Recall drive is moving forward in Hamtramck

By Mike Murphy
Special to The Review

Hamtramck residents will have many opportunities to fire Gov. Rick Snyder if two men long associated with the city have their way.

Both Hamtramck Police Sergeant Andy Mileski and Hamtramck resident Chris Cornwell, a longtime community activist and former city councilperson, will be circulating petitions at various locations in the city from now until Aug. 5, when signed petitions are returned to the state.

Michigan Citizens United (MCU), a bipartisan political action committee formed in April to recall the governor, has become the clearinghouse of the statewide recall effort. To achieve its goal, MCU needs to collect 807,000 signatures — 25 percent of the total vote in the last state election.

Estimating that 20 percent of the signatures will be proven ineligible, the political organization is aiming to collect about 1.1 million signatures.

The state allowed petitioners to begin collecting signatures on May 21, but MCU has not released signature tallies since the campaign began for fear of inaccuracies.

Cornwell, who works for the Hamtramck Housing Commission, said he collected about 30 signatures from Hamtramck residents at his first signing event, but said that he was surprised at the amount on nonresidents who wanted to sign the petition or get involved in the campaign.

Mileski is holding his first signing event from 11 a.m. to 2 p.m. on Saturday, June 25, in the Hamtramck Town Center parking lot at Jos. Campau and Holbrook (near Glory Market).
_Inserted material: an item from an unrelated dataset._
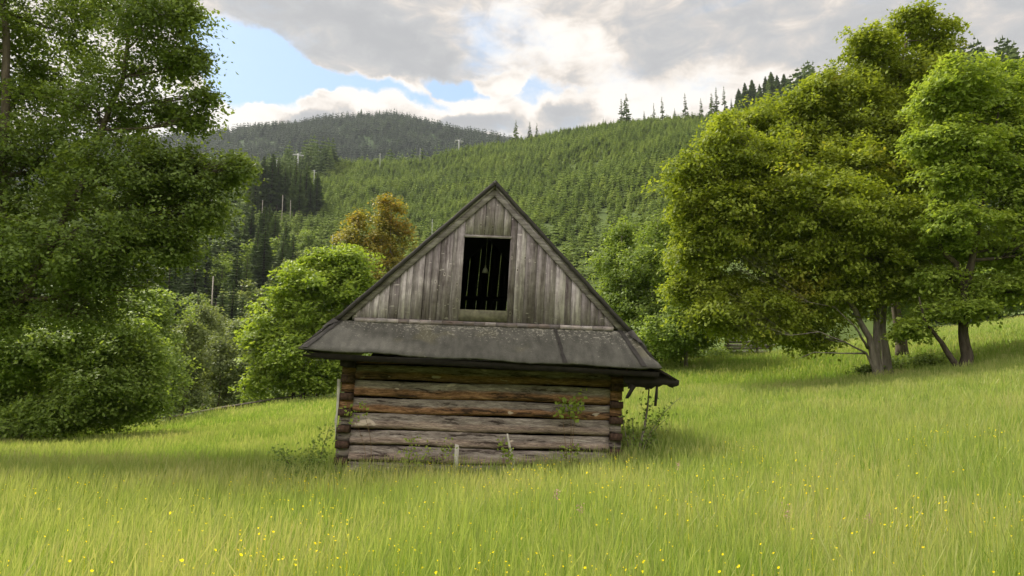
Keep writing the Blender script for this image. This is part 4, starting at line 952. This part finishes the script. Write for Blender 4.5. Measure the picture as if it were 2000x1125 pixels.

Like many citizens across the state, Mileski and Cornwell are not reacting against one facet of the governor’s actions, they are protesting Snyder’s agenda as a whole, but Mileski acknowledged that recalling the governor would be a long shot.

“You’ve got to stand up for what you believe in,” Mileski said. “If it doesn’t work, it doesn’t work. But you’ve got to try. That’s why it’s America.”

For both Mileski and Cornwell, the most maddening policies associated with Snyder are those that are unfolding from the recently passed Public Act 4, or the “Local Government and School District Fiscal Accountibility Act.”

Among other things, the Act allows the state to appoint emergency financial managers for both municipalities and school districts.

Cornwell and Mileski, a union member, are also worried about Snyder’s attempts to inhibit and curtail collective bargaining rights and his plans to balance the state budget through tax cuts for corporations and budget cuts.

Mileski said Snyder’s agenda, which calls for service employees like police officers to do more with less, will not lead to improvement.

“They expect everyone to do more,” Mileski said. “With the economy down, crime is going up. We’re not superheroes.”

Cornwell, who was able to examine closely some of the adverse effects of an emergency financial manager while he served as a Hamtramck councilperson, said that the time to recall Snyder is now, and that people should not take a wait-and-see attitude.

“I think the longer he is in office, the more of his agenda will be passed into policy,” Cornwell said. “It’s already happening. You can’t put the toothpaste back into the tube.”